Dachsel, who has asthma, said her eyes stung and her breathing was heavy from smoke outside while she tried to water her plants. Her family photographs have been stored away in a fireproof safe, which Dachsel hopes will protect them if the house she has lived in for more than four decades goes up in flames.

"It would be quite a traumatic experience, and for my daughters too," Dachsel said. "It's life that matters, so hopefully they can control these fires and things will be OK."

Mike Flannigan, the Director of Western Partnership for Wildland Fire Science, said the thunderstorms sweeping through the area brought little rain and set off fires with lightning strikes.

The thunderstorms also create a lot of wind, which fans the flames, he said.

"So this creates strong, shifting winds, which can be very dangerous for people and firefighters," he said.

"You really have to be on guard if there's thunderstorms around, if you're trying to do fire management."

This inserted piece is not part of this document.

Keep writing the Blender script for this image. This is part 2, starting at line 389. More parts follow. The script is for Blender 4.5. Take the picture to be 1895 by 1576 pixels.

Several highways have been closed because of fires, including in several spots along Highway 1 between Ashcroft and Cache Creek, south of Quesnel and through Savona.

Theo Faber, a 39-year-old truck driver from Abbotsford was on his way to get some lumber north of Cache Creek on Friday when he found himself stuck in heavy smoke and fire.

"My safest option was to keep going slowly," he said. "Fortunately, everyone was moving through. The smoke was very thick. I could barely see through it. There was fire in the ditches on both sides of my vehicle."

Faber said he would have "perished" if he had reached the highway 15 minutes later than he did.

"It was very scary," he said.

Premier-designate John Horgan described the situation in Interior communities like Cache Creek, Ashcroft and Williams Lake as "grave."

"The people already evacuated or facing evacuation, as well as our frontline firefighters and first responders, need to know everyone in the province is behind them," he said in a statement.